Subject: oil/water or oil/air exchanger??
From: ACRE NL
Date: 6/21/2001, 2:52 PM


Russell Kent wrote:

Monty Roberts wrote:

If sized properly, the oil/water exchanger will absorb enough heat.

You mean "if sized properly, the oil/water exchanger will cool the oil
sufficiently."  Nobody disagrees.

The temperature of the H2O/glycol coolant entering the main radiator
is also increased when using a water/oil exchanger, thus increasing delta
T and therefore main radiator efficiency.

Yes, the oil/water exchanger increases the delta T at the water
radiator.  Yes, increasing the delta T will increase the BTU/second
transferred (all other variables held constant).  The question is: what
will the water temperature be at the radiator outlet?  You see, the
radiator's BTU/second transfer rate increases as the air/water delta T
increases, *but* that
increase does not keep pace with the water's increasing BTU
*content*.  So your radiator outlet temperatures could be too high,
meaning you have to change some of the other variables (more air or a
different [larger] radiator).

Less ducting and plumbing means less weight/drag and complexity.
Therefore, this is the design I will pursue.

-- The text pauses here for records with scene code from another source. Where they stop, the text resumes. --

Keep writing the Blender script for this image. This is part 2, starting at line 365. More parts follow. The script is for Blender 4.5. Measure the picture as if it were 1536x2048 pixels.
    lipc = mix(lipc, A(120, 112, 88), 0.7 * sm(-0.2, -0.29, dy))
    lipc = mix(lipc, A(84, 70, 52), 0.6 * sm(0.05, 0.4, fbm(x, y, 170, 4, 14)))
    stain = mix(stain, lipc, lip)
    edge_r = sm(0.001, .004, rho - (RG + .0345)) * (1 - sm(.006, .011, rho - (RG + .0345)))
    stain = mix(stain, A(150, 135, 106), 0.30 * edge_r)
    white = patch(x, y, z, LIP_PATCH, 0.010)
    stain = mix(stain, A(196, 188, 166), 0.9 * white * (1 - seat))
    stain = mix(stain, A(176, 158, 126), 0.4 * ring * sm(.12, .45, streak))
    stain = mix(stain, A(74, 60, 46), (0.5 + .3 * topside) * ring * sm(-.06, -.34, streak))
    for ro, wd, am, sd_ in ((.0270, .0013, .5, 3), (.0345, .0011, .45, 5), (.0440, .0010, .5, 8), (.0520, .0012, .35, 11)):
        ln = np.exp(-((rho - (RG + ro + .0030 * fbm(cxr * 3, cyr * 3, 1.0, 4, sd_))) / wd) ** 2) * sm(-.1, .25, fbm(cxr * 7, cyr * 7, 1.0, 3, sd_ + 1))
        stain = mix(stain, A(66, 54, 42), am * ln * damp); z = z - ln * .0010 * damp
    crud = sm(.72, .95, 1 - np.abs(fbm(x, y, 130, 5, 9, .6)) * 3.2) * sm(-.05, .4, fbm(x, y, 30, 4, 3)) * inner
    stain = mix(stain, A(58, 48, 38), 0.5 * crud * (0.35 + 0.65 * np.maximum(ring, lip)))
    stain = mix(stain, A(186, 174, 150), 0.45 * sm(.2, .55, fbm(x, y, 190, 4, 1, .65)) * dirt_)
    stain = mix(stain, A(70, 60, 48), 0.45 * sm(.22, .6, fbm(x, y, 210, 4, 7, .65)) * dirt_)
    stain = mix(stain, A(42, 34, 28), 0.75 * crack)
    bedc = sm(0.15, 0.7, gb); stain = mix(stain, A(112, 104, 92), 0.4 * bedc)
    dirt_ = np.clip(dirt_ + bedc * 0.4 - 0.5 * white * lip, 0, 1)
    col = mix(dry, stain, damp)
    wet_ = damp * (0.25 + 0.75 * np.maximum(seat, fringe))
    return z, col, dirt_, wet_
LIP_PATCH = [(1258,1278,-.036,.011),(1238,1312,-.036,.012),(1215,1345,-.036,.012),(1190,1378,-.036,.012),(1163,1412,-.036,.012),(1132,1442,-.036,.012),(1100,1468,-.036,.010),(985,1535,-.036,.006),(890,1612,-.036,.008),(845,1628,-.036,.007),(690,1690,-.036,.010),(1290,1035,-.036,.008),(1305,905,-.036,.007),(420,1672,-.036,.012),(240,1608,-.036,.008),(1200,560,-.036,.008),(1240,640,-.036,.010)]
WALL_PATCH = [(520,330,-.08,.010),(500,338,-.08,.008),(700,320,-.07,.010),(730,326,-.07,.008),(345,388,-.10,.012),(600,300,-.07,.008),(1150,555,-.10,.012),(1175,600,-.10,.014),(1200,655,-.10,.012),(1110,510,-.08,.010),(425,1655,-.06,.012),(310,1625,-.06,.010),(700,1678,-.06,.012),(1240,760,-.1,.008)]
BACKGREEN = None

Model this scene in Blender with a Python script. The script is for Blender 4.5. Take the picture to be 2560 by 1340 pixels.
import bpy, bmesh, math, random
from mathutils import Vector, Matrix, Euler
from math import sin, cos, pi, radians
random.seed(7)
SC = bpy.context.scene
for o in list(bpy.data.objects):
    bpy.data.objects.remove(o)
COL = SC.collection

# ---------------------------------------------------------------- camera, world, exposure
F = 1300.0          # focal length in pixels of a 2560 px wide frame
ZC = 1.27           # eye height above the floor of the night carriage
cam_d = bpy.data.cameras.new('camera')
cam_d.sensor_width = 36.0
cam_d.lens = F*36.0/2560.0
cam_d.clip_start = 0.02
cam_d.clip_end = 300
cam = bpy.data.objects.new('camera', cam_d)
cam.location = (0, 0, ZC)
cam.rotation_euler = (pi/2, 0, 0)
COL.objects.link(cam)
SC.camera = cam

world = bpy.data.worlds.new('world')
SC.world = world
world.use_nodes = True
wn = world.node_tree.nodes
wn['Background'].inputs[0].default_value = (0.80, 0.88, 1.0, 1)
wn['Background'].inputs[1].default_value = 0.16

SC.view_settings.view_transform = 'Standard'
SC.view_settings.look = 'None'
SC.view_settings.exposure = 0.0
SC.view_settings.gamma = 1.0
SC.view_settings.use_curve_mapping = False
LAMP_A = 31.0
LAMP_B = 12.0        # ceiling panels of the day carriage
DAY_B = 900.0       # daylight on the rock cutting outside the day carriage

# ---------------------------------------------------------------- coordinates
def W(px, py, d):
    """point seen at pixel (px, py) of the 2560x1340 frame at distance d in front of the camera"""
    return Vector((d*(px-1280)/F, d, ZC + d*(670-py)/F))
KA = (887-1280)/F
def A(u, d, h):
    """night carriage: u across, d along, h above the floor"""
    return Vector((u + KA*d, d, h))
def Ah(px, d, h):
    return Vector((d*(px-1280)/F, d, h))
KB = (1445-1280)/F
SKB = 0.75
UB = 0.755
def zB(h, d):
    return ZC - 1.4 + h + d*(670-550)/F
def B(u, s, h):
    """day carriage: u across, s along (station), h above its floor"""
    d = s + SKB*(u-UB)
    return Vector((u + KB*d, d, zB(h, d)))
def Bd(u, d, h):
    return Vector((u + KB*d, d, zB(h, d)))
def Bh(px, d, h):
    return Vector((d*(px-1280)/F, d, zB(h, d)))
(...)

Be certain to size your ducting and radiator to transfer the combined
heat load (coolant & oil).

Russell Kent

One third more (area, volume, air etc.etc..) for the main rad. There is no
free lunch.

Paul Lamar

Greg Richter wrote:

There is an easy qualitative method we can use to explain this.  If you
transfer *all* the heat from the oil to the water, now we have to cool the
water.  Which means a larger radiator.  I tried the Aeroquip cooler, which
is for sale cheap if anyone wants it.  It cooled the oil, but nowhere near
enough.  If you can make this work, please let us know the details.  It
_should_ work out, but it'll take some development.